To do = Begin with the line containing "Recreate this scene" and end with the line containing "SC.camera = cam"; set down that block verbatim and nothing else.

Raw data =
******************************

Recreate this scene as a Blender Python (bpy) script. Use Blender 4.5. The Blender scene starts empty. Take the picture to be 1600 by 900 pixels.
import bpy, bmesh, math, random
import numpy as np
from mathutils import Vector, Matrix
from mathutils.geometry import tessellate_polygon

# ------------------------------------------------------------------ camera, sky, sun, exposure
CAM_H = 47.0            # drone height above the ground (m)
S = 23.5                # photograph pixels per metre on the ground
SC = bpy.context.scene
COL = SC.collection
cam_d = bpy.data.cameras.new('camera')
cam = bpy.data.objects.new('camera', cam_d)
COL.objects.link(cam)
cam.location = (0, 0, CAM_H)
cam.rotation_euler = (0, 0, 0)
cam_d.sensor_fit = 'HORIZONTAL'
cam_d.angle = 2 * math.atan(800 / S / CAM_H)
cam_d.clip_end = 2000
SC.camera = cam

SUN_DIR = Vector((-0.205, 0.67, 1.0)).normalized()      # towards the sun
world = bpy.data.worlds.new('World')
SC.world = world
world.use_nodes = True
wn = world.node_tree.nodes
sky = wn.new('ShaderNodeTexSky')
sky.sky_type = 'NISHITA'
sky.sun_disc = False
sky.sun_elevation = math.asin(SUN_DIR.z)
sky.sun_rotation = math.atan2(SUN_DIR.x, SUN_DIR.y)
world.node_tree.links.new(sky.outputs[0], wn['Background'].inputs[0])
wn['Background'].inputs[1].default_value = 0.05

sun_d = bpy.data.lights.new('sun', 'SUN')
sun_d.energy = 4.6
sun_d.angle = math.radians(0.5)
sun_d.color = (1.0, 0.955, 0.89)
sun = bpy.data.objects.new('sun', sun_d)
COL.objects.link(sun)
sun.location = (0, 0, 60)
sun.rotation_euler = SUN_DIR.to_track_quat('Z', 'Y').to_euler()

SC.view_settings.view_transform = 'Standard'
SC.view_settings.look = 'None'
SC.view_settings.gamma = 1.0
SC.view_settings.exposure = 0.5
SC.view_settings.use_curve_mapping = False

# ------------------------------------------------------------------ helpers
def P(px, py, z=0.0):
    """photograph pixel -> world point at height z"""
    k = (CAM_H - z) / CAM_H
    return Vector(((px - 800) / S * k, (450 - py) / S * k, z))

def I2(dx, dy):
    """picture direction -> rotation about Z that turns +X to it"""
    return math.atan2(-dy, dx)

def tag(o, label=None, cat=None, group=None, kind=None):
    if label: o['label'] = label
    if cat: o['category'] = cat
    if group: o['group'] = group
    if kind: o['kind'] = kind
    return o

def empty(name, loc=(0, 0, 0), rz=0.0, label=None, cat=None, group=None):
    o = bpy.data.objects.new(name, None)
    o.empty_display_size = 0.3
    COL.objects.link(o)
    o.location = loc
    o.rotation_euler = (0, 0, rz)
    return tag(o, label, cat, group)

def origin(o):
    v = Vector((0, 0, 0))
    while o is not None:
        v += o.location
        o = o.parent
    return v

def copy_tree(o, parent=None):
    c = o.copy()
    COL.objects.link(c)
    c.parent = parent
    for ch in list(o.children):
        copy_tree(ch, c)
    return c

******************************

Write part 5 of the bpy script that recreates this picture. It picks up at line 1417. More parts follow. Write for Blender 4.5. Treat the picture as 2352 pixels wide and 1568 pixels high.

******************************

Problem solution =
Recreate this scene as a Blender Python (bpy) script. Use Blender 4.5. The Blender scene starts empty. Take the picture to be 1600 by 900 pixels.
import bpy, bmesh, math, random
import numpy as np
from mathutils import Vector, Matrix
from mathutils.geometry import tessellate_polygon

# ------------------------------------------------------------------ camera, sky, sun, exposure
CAM_H = 47.0            # drone height above the ground (m)
S = 23.5                # photograph pixels per metre on the ground
SC = bpy.context.scene
COL = SC.collection
cam_d = bpy.data.cameras.new('camera')
cam = bpy.data.objects.new('camera', cam_d)
COL.objects.link(cam)
cam.location = (0, 0, CAM_H)
cam.rotation_euler = (0, 0, 0)
cam_d.sensor_fit = 'HORIZONTAL'
cam_d.angle = 2 * math.atan(800 / S / CAM_H)
cam_d.clip_end = 2000
SC.camera = cam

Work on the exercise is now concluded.